En principe, l’objet du partage est de mettre fin à l’état d’indivision. Deux situations doivent être distinguées :
- Si les biens indivis sont facilement partageables en nature, le partage se traduit par l’attribution de lots aux indivisaires, amiablement ou, à défaut, par tirage au sort.
- Si les biens indivis ne peuvent être partagés en nature (cas d’un bien immobilier unique, par exemple), ils sont vendus, amiablement ou, à défaut, par licitation aux enchères publiques, et leur prix est partagé entre les indivisaires.
Qu’en est-il en cas de partage de la nue-propriété ? Le partage peut-il aboutir à la licitation ?

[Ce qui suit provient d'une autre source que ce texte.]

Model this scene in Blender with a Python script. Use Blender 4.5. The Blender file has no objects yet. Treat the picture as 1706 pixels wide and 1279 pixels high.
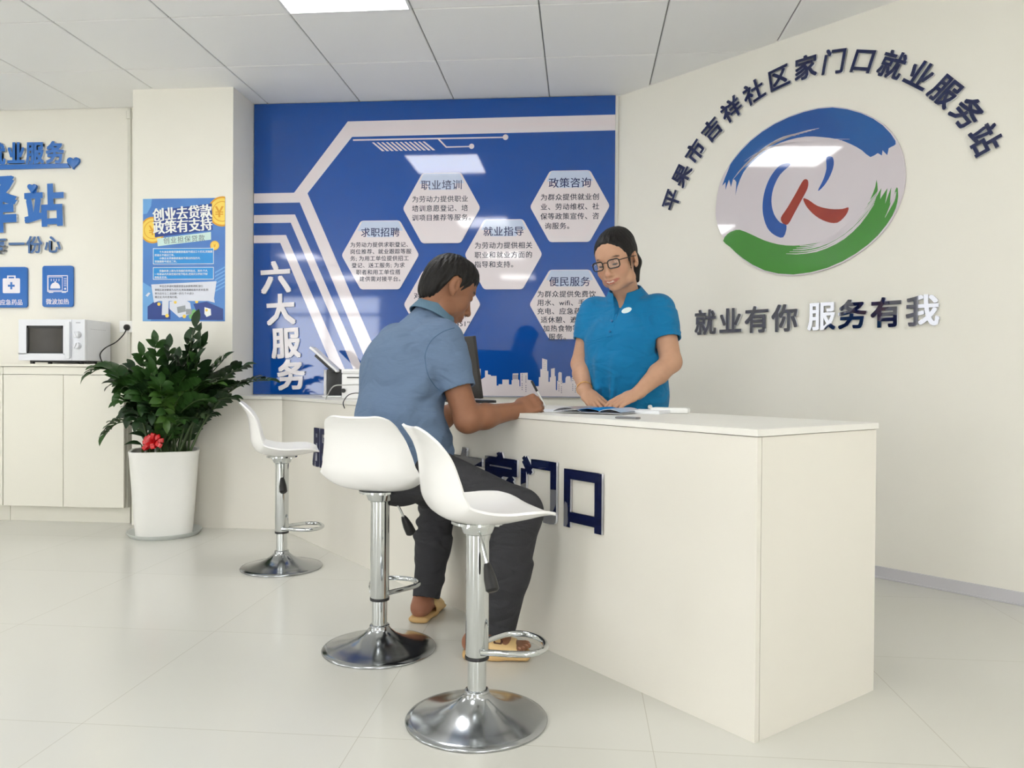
import bpy, bmesh, math, random
import numpy as np
from mathutils import Matrix, Vector

SC = bpy.context.scene
COL = SC.collection

# ------------------------------------------------------------------ camera
FPX, CAMH = 1296.0, 0.93                      # focal length in pixels (of 1706), lens height in metres
ROLL, PITCH, YAW = math.radians(.40), math.atan(12.5 / FPX), math.radians(5.1)
_R = Vector((math.cos(YAW), math.sin(YAW), 0)); _F = Vector((-math.sin(YAW), math.cos(YAW), 0)); _U = Vector((0, 0, 1))
CF = _F * math.cos(PITCH) - _U * math.sin(PITCH)
_u0 = _U * math.cos(PITCH) + _F * math.sin(PITCH)
CR = _R * math.cos(ROLL) + _u0 * math.sin(ROLL)
CU = _u0 * math.cos(ROLL) - _R * math.sin(ROLL)
CO = Vector((0, 0, CAMH))
cd = bpy.data.cameras.new('camera'); cam = bpy.data.objects.new('camera', cd); COL.objects.link(cam)
cd.sensor_width = 36; cd.lens = FPX / 1706 * 36; cd.clip_start = .05
cam.matrix_world = Matrix(((CR.x, CU.x, -CF.x, CO.x), (CR.y, CU.y, -CF.y, CO.y), (CR.z, CU.z, -CF.z, CO.z), (0, 0, 0, 1)))
SC.camera = cam

# ------------------------------------------------------------------ light and exposure
PANEL_LIGHT = 14.0
SKY = 9.0
SC.view_settings.view_transform = 'Standard'; SC.view_settings.look = 'None'
SC.view_settings.gamma = 1; SC.view_settings.use_curve_mapping = False
SC.view_settings.exposure = -.14
wd = bpy.data.worlds.new('sky'); SC.world = wd; wd.use_nodes = True
_bg = wd.node_tree.nodes['Background']; _bg.inputs[0].default_value = (.96, .98, 1, 1); _bg.inputs[1].default_value = SKY

# ------------------------------------------------------------------ picking points
def ray(x, y): return CF + CR * ((x - 853) / FPX) + CU * ((639.5 - y) / FPX)
def at(x, y, depth): return CO + ray(x, y) * depth
def on_z(x, y, z):
    d = ray(x, y); return CO + d * ((z - CAMH) / d.z)
def cdir(a, b, c=0): return _R * a + _F * b + _U * c     # a direction: camera right, away, up

class Plane:
    def __init__(s, p, right, up=(0, 0, 1)):
        s.p = Vector(p); s.r = Vector(right).normalized(); s.up = Vector(up).normalized(); s.n = s.r.cross(s.up).normalized()
    def px(s, x, y, off=0):
        d = ray(x, y); p = s.p + s.n * off
        q = CO + d * ((p - CO).dot(s.n) / d.dot(s.n)) - s.p
        return q.dot(s.r), q.dot(s.up)
    def M(s, u=0, v=0, off=0, rot=0):
        B = Matrix((s.r, s.up, s.n)).transposed().to_4x4(); B.translation = s.p + s.r * u + s.up * v + s.n * off
        return B @ Matrix.Rotation(rot, 4, 'Z')
    def at(s, u, v, off=0): return s.p + s.r * u + s.up * v + s.n * off

# ------------------------------------------------------------------ materials
def lin(c):
    f = lambda v: v / 12.92 if v <= .04045 else ((v + .055) / 1.055) ** 2.4
    return tuple(f(x / 255) for x in c) + (1,)
MATS = {}
def mat(name, col, rough=.5, metal=0, spec=.5, noise=0, nscale=20, bump=0, bscale=80, stretch=None, coat=0, emit=0, vcol=None, sss=0, sheen=0, var=None, crease=0, cscale=9):
    if name in MATS: return MATS[name]
    m = bpy.data.materials.new(name); m.use_nodes = True; MATS[name] = m
    nt = m.node_tree; N = nt.nodes; L = nt.links; b = N['Principled BSDF']
    base = lin(col)
    b.inputs['Base Color'].default_value = base; b.inputs['Roughness'].default_value = rough
    b.inputs['Metallic'].default_value = metal; b.inputs['Specular IOR Level'].default_value = spec
    if coat: b.inputs['Coat Weight'].default_value = coat; b.inputs['Coat Roughness'].default_value = .02
    if sheen: b.inputs['Sheen Weight'].default_value = sheen
    if sss: b.inputs['Subsurface Weight'].default_value = sss; b.inputs['Subsurface Radius'].default_value = (.02, .008, .004); b.inputs['Subsurface Scale'].default_value = .4
    if emit:
        b.inputs['Emission Color'].default_value = base; b.inputs['Emission Strength'].default_value = emit
    tc = N.new('ShaderNodeTexCoord'); mp = N.new('ShaderNodeMapping'); L.new(tc.outputs['Object'], mp.inputs[0])
    if stretch: mp.inputs['Scale'].default_value = stretch
    src = None
    if vcol:
        a = N.new('ShaderNodeVertexColor'); a.layer_name = vcol; src = a.outputs[0]; L.new(src, b.inputs['Base Color'])
    if noise:
        n = N.new('ShaderNodeTexNoise'); n.inputs['Scale'].default_value = nscale; n.inputs['Detail'].default_value = 4
        L.new(mp.outputs[0], n.inputs['Vector'])
        x = N.new('ShaderNodeMix'); x.data_type = 'RGBA'; L.new(n.outputs['Fac'], x.inputs[0])
        if vcol:
            h1 = N.new('ShaderNodeHueSaturation'); h1.inputs['Value'].default_value = 1 - noise; L.new(src, h1.inputs['Color'])
            h2 = N.new('ShaderNodeHueSaturation'); h2.inputs['Value'].default_value = 1 + noise; L.new(src, h2.inputs['Color'])
            L.new(h1.outputs[0], x.inputs[6]); L.new(h2.outputs[0], x.inputs[7])
        else:
            o = lin(var) if var else tuple(min(1, v * (1 + noise)) for v in base[:3]) + (1,)
            x.inputs[6].default_value = base if var else tuple(v * (1 - noise) for v in base[:3]) + (1,); x.inputs[7].default_value = o
        L.new(x.outputs[2], b.inputs['Base Color'])
    if bump or crease:
        bump = bump or .01
        n = N.new('ShaderNodeTexNoise'); n.inputs['Scale'].default_value = bscale; n.inputs['Detail'].default_value = 3
        L.new(mp.outputs[0], n.inputs['Vector'])
        u = N.new('ShaderNodeBump'); u.inputs['Strength'].default_value = bump; u.inputs['Distance'].default_value = .01
        L.new(n.outputs['Fac'], u.inputs['Height']); L.new(u.outputs[0], b.inputs['Normal'])
        if crease:                                                  # soft cloth undulation
            n2 = N.new('ShaderNodeTexNoise'); n2.inputs['Scale'].default_value = cscale; n2.inputs['Detail'].default_value = 1.5; n2.inputs['Distortion'].default_value = 1.2
            m2 = N.new('ShaderNodeMapping'); m2.inputs['Rotation'].default_value = (.5, .4, .6); m2.inputs['Scale'].default_value = (1, 1, 2.2); L.new(tc.outputs['Object'], m2.inputs[0]); L.new(m2.outputs[0], n2.inputs['Vector'])
            u2 = N.new('ShaderNodeBump'); u2.inputs['Strength'].default_value = crease; u2.inputs['Distance'].default_value = .05
            L.new(n2.outputs['Fac'], u2.inputs['Height']); L.new(u2.outputs[0], u.inputs['Normal'])
    return m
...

Une chose est certaine : la loi interdit, même en justice, la vente de la pleine propriété d’un bien grevé d’usufruit contre la volonté de l’usufruitier [7].
En revanche, la licitation a été admise dans la situation où le conjoint survivant avait l’usufruit, non de la totalité, mais du quart de la succession, les enfants étant usufruitiers des trois quarts et nus-propriétaire de la totalité [8]. Il existe bien une indivision pour l’usufruit dans cette hypothèse et la licitation est le seul moyen d’y mettre fin lorsque les biens ne sont pas partageables en nature. Encore faut-il, naturellement, que les nus-propriétaires soient également dans la cause.
Dans le même ordre d’idées, la licitation devrait pouvoir être ordonnée à la demande du conjoint usufruitier de la totalité et nue-propriétaire d’une partie de la succession.
La loi interdit d’ordonner la vente d’un bien démembré seulement en cas d’opposition de l’usufruitier. Il ne devrait donc pas être nécessaire d’admettre une indivision entre de la pleine propriété et de la nue-propriété, comme semble le faire certains arrêts lorsque le conjoint survivant dispose de droits en pleine propriété et en usufruit tandis que les autres héritiers ont des droits en nue-propriété (voire point 2, supra).
En pareille hypothèse, si les biens peuvent être partagés en nature, il suffira de partager la nue-propriété et la pleine propriété se reformera naturellement entre les mains du conjoint par consolidation avec ses droits en usufruit. Si les biens ne sont pas partageables en nature mais que le conjoint usufruitier est d’accord, il sera possible de les liciter. Le prix sera ensuite réparti entre l’usufruit et la nue-propriété comme le prévoit la loi [9]. La part de prix correspondant à la nue-propriété sera enfin partagée entre les indivisaires.
Reste l’hypothèse la plus délicate : qu’en est-il lorsque l’usufruitier ne consent pas à la vente des biens en pleine propriété ? La jurisprudence estime alors que le partage vise alors seulement à déterminer les biens composant la part en nue-propriété de chacun indivisaire. Cette formulation laisse entendre qu’il pourrait y avoir partage en nature de la nue-propriété, que ce soit amiablement ou par tirage au sort.
Cependant, qu’en est-il si les biens ne sont pas partageables en nature ? Le juge peut-il ordonner la licitation de la nue-propriété ? La jurisprudence ne permet pas de répondre à cette question. La licitation de la nue-propriété serait certes techniquement possible. Elle ne semble cependant pas souhaitable dans la plupart des cas. Le risque est grand que la nue-propriété soit adjugée à un prix "sacrifié" compte tenu de la faible demande pour ce type de ventes et leur caractère hautement spéculatif. Le conjoint usufruitier se trouverait en démembrement avec un tiers à la famille, ce qui n’est pas nécessairement de nature à apaiser les relations.